Review: Yahoo Groups

For whatever reason, business-oriented mailing lists have had traction on Yahoo Groups that MSN Groups and AOL Groups have never matched. Skimming through the groups under the business categories in MSN or AOL will turn up primarily lists with fewer than 10 people. On Yahoo Groups, though, many lists contain several thousand people. Also (and this is very important), Yahoo displays the groups in a category in descending order of number of members, so the most popular groups are displayed first. Hopefully, some day they’ll have it do the same for search results when searching for a group by keyword, rather than browsing group listings by category.

Yes, you have to deal with a lot of ads. Yes, the service level is sometimes inconsistent. But in terms of features for the price, it’s tough to beat. Yahoo Groups continues to be free, in spite of persistent rumors about plans to start charging for the service. And while many groups only use it as a mailing list, it offers much more functionality – chat, file sharing, photo galleries, shared web links, free-form database, polls, and a group calendar.

As far as what lists to get involved in, there are plenty of general business lists in the Business & Finance section, as well as thousands of specialty lists for various industries, professions, etc. There are also over 5,000 Industry Associations, and several thousand Business School Alumni groups. For all you job seekers, there are some 10,000 Job Listing lists, many serving particular niche markets and having much higher success rates than Monster and the other general-purpose job boards (the Software Product Marketing E-Group, which we’ll feature in a future issue, is a great example). So the opportunities for networking are many and varied.
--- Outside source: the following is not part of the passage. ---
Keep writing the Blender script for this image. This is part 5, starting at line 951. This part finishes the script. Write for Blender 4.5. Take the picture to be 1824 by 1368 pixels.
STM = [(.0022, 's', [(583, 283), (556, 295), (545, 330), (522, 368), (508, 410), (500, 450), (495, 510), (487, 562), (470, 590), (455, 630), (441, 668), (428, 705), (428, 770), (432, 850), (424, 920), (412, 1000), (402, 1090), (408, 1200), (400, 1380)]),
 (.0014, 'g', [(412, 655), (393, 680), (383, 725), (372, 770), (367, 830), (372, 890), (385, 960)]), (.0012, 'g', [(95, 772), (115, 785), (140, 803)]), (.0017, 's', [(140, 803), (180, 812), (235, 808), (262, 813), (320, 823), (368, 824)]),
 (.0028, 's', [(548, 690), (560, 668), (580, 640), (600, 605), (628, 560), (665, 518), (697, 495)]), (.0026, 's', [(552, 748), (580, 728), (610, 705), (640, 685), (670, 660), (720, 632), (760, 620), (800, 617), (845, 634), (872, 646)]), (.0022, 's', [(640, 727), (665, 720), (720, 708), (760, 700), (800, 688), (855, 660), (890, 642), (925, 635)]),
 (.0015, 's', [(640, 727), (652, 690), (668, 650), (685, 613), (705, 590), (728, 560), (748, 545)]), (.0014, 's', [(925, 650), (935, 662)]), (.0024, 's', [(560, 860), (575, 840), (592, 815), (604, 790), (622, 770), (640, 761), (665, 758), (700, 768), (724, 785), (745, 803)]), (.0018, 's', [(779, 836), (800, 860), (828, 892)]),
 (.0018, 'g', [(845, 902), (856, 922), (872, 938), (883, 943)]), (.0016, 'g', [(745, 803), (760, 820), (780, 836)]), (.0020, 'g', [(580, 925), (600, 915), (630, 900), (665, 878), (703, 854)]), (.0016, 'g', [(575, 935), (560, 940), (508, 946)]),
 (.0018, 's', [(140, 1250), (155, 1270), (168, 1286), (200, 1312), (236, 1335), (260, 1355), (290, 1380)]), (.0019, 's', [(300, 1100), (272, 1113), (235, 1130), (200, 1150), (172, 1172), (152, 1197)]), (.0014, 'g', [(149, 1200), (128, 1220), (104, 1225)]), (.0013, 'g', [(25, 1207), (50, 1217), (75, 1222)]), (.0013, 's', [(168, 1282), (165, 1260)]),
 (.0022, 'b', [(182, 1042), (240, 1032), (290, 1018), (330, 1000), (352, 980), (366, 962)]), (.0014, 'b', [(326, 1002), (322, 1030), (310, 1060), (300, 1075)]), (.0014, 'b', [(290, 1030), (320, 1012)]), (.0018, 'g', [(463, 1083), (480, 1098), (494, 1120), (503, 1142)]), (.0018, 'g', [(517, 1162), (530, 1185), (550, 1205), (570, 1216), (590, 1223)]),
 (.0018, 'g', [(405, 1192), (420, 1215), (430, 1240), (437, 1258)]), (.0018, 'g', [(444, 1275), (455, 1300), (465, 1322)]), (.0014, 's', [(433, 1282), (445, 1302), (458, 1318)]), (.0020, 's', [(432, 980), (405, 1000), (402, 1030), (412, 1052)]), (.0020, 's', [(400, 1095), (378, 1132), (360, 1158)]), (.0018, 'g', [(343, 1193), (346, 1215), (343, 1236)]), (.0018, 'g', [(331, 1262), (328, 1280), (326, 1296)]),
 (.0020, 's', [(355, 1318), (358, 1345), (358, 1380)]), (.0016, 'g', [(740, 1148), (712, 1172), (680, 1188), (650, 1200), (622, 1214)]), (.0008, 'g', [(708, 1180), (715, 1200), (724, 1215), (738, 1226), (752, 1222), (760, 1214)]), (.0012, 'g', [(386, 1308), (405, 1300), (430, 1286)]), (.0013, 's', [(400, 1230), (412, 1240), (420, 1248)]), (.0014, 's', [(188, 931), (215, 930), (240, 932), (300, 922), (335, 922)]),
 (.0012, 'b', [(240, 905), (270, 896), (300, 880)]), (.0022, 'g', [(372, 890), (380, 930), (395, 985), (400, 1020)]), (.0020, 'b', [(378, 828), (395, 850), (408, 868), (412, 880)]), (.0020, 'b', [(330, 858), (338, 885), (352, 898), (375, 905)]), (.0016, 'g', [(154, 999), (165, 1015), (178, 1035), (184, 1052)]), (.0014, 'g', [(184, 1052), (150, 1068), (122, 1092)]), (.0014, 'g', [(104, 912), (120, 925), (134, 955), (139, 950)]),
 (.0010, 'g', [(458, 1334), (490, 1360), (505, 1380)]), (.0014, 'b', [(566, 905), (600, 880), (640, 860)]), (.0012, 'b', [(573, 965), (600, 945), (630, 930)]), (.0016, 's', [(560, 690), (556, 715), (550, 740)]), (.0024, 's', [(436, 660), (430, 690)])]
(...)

One particularly nice feature of Yahoo Groups is the ability to control your level of inbound communication. You can select to receive individual e-mails, a single daily digest of all the day’s messages, or to participate only on the Web. Use this to keep your e-mail to a manageable volume even if you’re a member of several groups.

By the way, in case you’re wondering if any real business happens in Yahoo Groups, the multi-million-dollar merger between Mongoose Technology and RealCommunities was initiated in a conversation on the Communities of Practice Group. So the answer is a resounding “yes”!